• **Aim of the exercise**
Strip the pictures and reproduce the rest of the listing exactly.

• **Information supplied**
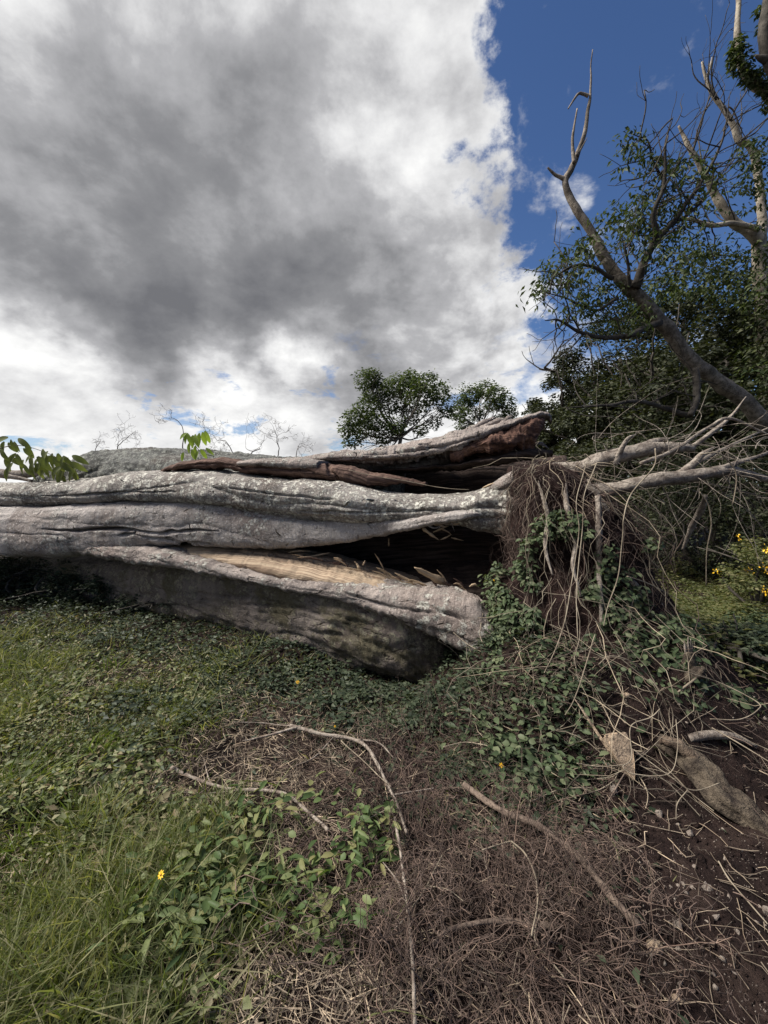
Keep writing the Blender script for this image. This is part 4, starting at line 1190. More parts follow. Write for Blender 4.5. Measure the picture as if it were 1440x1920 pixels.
tag(b.obj('dead_stems', M['twig']), 'brown tangle of dead stems and curled tendrils in front', 'dead stems', kind='stuff')
# loose twigs on the soil
b = Buf()
p = scatter(2600, Z_SOIL, clump=.3); n = len(p)
P = np.zeros((n, 4, 3)); h = horiz(n); ln = RNG.uniform(.03, .22, n)
for k in range(4):
    t = k / 3 - .5
    P[:, k] = p + h * (ln * t)[:, None] + RNG.normal(0, .006, (n, 3)); P[:, k, 2] = ground_z(P[:, k, 0], P[:, k, 1]) + .006 + np.abs(RNG.normal(0, .008, n))
tubes(b, P, np.full((n, 4), 1) * RNG.uniform(.0008, .002, n)[:, None])
tag(b.obj('twig_litter', M['straw']), 'loose thin twigs scattered over the bare soil', 'twigs', kind='stuff')
# gravel
b = Buf()
p = scatter(34000, Z_SOIL, clump=.7, cf=6); n = len(p)
oct_v = np.array([[1, 0, 0], [-1, 0, 0], [0, 1, 0], [0, -1, 0], [0, 0, 1], [0, 0, -1.]]); oct_f = np.array([[0, 2, 4], [2, 1, 4], [1, 3, 4], [3, 0, 4], [2, 0, 5], [1, 2, 5], [3, 1, 5], [0, 3, 5]])
sz = RNG.uniform(.0012, .0040, n) * (1 + 2 * (RNG.uniform(0, 1, n) > .95))
V = p[:, None] + (oct_v[None] * RNG.uniform(.5, 1.2, (n, 6, 3)) + RNG.normal(0, .25, (n, 6, 3))) * sz[:, None, None]
b.add(V.reshape(-1, 3), (oct_f[None] + (np.arange(n) * 6)[:, None, None]).reshape(-1, 3))
tag(b.obj('gravel', M['rock_grey'], smooth=False), 'small pale stone chips strewn over the dark soil', 'gravel', kind='stuff')
b = Buf()
p = scatter(26000, [(z[0], z[1], z[2] * 1.1, z[3] * 1.1, 1.0) for z in Z_SOIL], clump=.5, cf=4); n = len(p)
sz = RNG.uniform(.002, .010, n) * (1 + 1.4 * (RNG.uniform(0, 1, n) > .94))
V = p[:, None] + (oct_v[None] * RNG.uniform(.5, 1.2, (n, 6, 3)) + RNG.normal(0, .25, (n, 6, 3))) * sz[:, None, None]
b.add(V.reshape(-1, 3), (oct_f[None] + (np.arange(n) * 6)[:, None, None]).reshape(-1, 3))
tag(b.obj('soil_clods', M['soil']), 'crumbled dark clods lying on the bare soil', 'soil clods', kind='stuff')
# undergrowth beyond the root plate, sunlight put into its leaf colour
b = Buf()
x = RNG.uniform(2.2, 7, 90000); y = RNG.uniform(2.4, 7, 90000)
k = RNG.uniform(0, 1, 90000) < density(x, y, [(4.3, 4.4, 2.6, 2.2, 1.0), (3, 3.4, .9, .8, 1.0), (2.6, 2.8, .5, .5, 1.0)]) * (.3 + .9 * sstep(-.3, .4, fbm(np.stack([x, y, x * 0], -1) * 1.5, 3)))
x, y = x[k], y[k]; n = len(x); p = np.stack([x, y, ground_z(x, y) + RNG.uniform(0, .35, n) * sstep(-.2, .5, fbm(np.stack([x, y, x * 0 + 3], -1) * 1.2, 2))], -1)
leaves(b, p, horiz(n) + [0, 0, .2], updir(n, .5), RNG.uniform(.03, .08, n), RNG.uniform(.015, .035, n))
tag(b.obj('undergrowth', M['sun_toned']), 'low undergrowth in the clearing right of the roots with sunlight put into its yellowish green colour', 'undergrowth', kind='stuff')

# ------------------------------------------------------------------ sticks
def stick(parts, label, mat=M['stick'], lift=0.015, name='fallen_branch', group='dead branches lying on the ground'):
    """parts: list of (pixel path, start radius, end radius); first is the stem, the others its side twigs"""
    base = ground_at(*parts[0][0][len(parts[0][0]) // 2])
    t = thing(name, label, 'branch', base, group) if len(parts) > 1 else None
    o = None
    for i, (pts, r0, r1, *lf) in enumerate(parts):
        l = lf[0] if lf else lift
        P = np.array([ground_at(px, py, l + r0) for px, py in pts])
        b = Buf(); tube(b, P, list(np.linspace(r0, r1, 4)), 8 if r0 > .006 else 6, 10 * len(pts), .4, .012, freq=26)
        if t is not None: b.obj('stem' if i == 0 else 'side_twig', mat, t)
        else: o = tag(b.obj(name, mat, base=base), label, 'branch', group)
    return t or o


stick([([(545, 1362), (600, 1378), (660, 1385), (690, 1402), (712, 1440), (738, 1490), (755, 1530), (765, 1560)], .011, .006),
       ([(565, 1364), (530, 1372), (480, 1384), (455, 1388)], .009, .003), ([(545, 1362), (500, 1356), (440, 1354)], .004, .002),
       ([(660, 1385), (710, 1392), (740, 1422)], .006, .003), ([(628, 1380), (590, 1420), (545, 1440)], .0035, .002), ([(738, 1490), (770, 1485), (815, 1478)], .005, .002)],
      'forked pale grey branch lying across the middle of the foreground', lift=.05)
stick([([(320, 1437), (360, 1455), (430, 1478), (480, 1482), (530, 1488), (560, 1505), (600, 1540), (618, 1560)], .009, .007),
       ([(395, 1467), (388, 1445), (382, 1420)], .004, .002), ([(450, 1479), (400, 1484), (330, 1484)], .003, .002)],
      'short greyish branch with one upright twig on the brown dry patch', lift=.03)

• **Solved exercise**
Keep writing the Blender script for this image. This is part 4, starting at line 1190. More parts follow. Write for Blender 4.5. Measure the picture as if it were 1440x1920 pixels.
tag(b.obj('dead_stems', M['twig']), 'brown tangle of dead stems and curled tendrils in front', 'dead stems', kind='stuff')
# loose twigs on the soil
b = Buf()
p = scatter(2600, Z_SOIL, clump=.3); n = len(p)
P = np.zeros((n, 4, 3)); h = horiz(n); ln = RNG.uniform(.03, .22, n)
for k in range(4):
    t = k / 3 - .5
    P[:, k] = p + h * (ln * t)[:, None] + RNG.normal(0, .006, (n, 3)); P[:, k, 2] = ground_z(P[:, k, 0], P[:, k, 1]) + .006 + np.abs(RNG.normal(0, .008, n))
tubes(b, P, np.full((n, 4), 1) * RNG.uniform(.0008, .002, n)[:, None])
tag(b.obj('twig_litter', M['straw']), 'loose thin twigs scattered over the bare soil', 'twigs', kind='stuff')
# gravel
b = Buf()
p = scatter(34000, Z_SOIL, clump=.7, cf=6); n = len(p)
oct_v = np.array([[1, 0, 0], [-1, 0, 0], [0, 1, 0], [0, -1, 0], [0, 0, 1], [0, 0, -1.]]); oct_f = np.array([[0, 2, 4], [2, 1, 4], [1, 3, 4], [3, 0, 4], [2, 0, 5], [1, 2, 5], [3, 1, 5], [0, 3, 5]])
sz = RNG.uniform(.0012, .0040, n) * (1 + 2 * (RNG.uniform(0, 1, n) > .95))
V = p[:, None] + (oct_v[None] * RNG.uniform(.5, 1.2, (n, 6, 3)) + RNG.normal(0, .25, (n, 6, 3))) * sz[:, None, None]
b.add(V.reshape(-1, 3), (oct_f[None] + (np.arange(n) * 6)[:, None, None]).reshape(-1, 3))
tag(b.obj('gravel', M['rock_grey'], smooth=False), 'small pale stone chips strewn over the dark soil', 'gravel', kind='stuff')
b = Buf()
p = scatter(26000, [(z[0], z[1], z[2] * 1.1, z[3] * 1.1, 1.0) for z in Z_SOIL], clump=.5, cf=4); n = len(p)
sz = RNG.uniform(.002, .010, n) * (1 + 1.4 * (RNG.uniform(0, 1, n) > .94))
V = p[:, None] + (oct_v[None] * RNG.uniform(.5, 1.2, (n, 6, 3)) + RNG.normal(0, .25, (n, 6, 3))) * sz[:, None, None]
b.add(V.reshape(-1, 3), (oct_f[None] + (np.arange(n) * 6)[:, None, None]).reshape(-1, 3))
tag(b.obj('soil_clods', M['soil']), 'crumbled dark clods lying on the bare soil', 'soil clods', kind='stuff')
# undergrowth beyond the root plate, sunlight put into its leaf colour
b = Buf()
x = RNG.uniform(2.2, 7, 90000); y = RNG.uniform(2.4, 7, 90000)
k = RNG.uniform(0, 1, 90000) < density(x, y, [(4.3, 4.4, 2.6, 2.2, 1.0), (3, 3.4, .9, .8, 1.0), (2.6, 2.8, .5, .5, 1.0)]) * (.3 + .9 * sstep(-.3, .4, fbm(np.stack([x, y, x * 0], -1) * 1.5, 3)))
x, y = x[k], y[k]; n = len(x); p = np.stack([x, y, ground_z(x, y) + RNG.uniform(0, .35, n) * sstep(-.2, .5, fbm(np.stack([x, y, x * 0 + 3], -1) * 1.2, 2))], -1)
leaves(b, p, horiz(n) + [0, 0, .2], updir(n, .5), RNG.uniform(.03, .08, n), RNG.uniform(.015, .035, n))
tag(b.obj('undergrowth', M['sun_toned']), 'low undergrowth in the clearing right of the roots with sunlight put into its yellowish green colour', 'undergrowth', kind='stuff')

# ------------------------------------------------------------------ sticks
def stick(parts, label, mat=M['stick'], lift=0.015, name='fallen_branch', group='dead branches lying on the ground'):
    """parts: list of (pixel path, start radius, end radius); first is the stem, the others its side twigs"""
    base = ground_at(*parts[0][0][len(parts[0][0]) // 2])
    t = thing(name, label, 'branch', base, group) if len(parts) > 1 else None
    o = None
    for i, (pts, r0, r1, *lf) in enumerate(parts):
        l = lf[0] if lf else lift
        P = np.array([ground_at(px, py, l + r0) for px, py in pts])
        b = Buf(); tube(b, P, list(np.linspace(r0, r1, 4)), 8 if r0 > .006 else 6, 10 * len(pts), .4, .012, freq=26)
        if t is not None: b.obj('stem' if i == 0 else 'side_twig', mat, t)
        else: o = tag(b.obj(name, mat, base=base), label, 'branch', group)
    return t or o


stick([([(545, 1362), (600, 1378), (660, 1385), (690, 1402), (712, 1440), (738, 1490), (755, 1530), (765, 1560)], .011, .006),
       ([(565, 1364), (530, 1372), (480, 1384), (455, 1388)], .009, .003), ([(545, 1362), (500, 1356), (440, 1354)], .004, .002),
       ([(660, 1385), (710, 1392), (740, 1422)], .006, .003), ([(628, 1380), (590, 1420), (545, 1440)], .0035, .002), ([(738, 1490), (770, 1485), (815, 1478)], .005, .002)],
      'forked pale grey branch lying across the middle of the foreground', lift=.05)
stick([([(320, 1437), (360, 1455), (430, 1478), (480, 1482), (530, 1488), (560, 1505), (600, 1540), (618, 1560)], .009, .007),
       ([(395, 1467), (388, 1445), (382, 1420)], .004, .002), ([(450, 1479), (400, 1484), (330, 1484)], .003, .002)],
      'short greyish branch with one upright twig on the brown dry patch', lift=.03)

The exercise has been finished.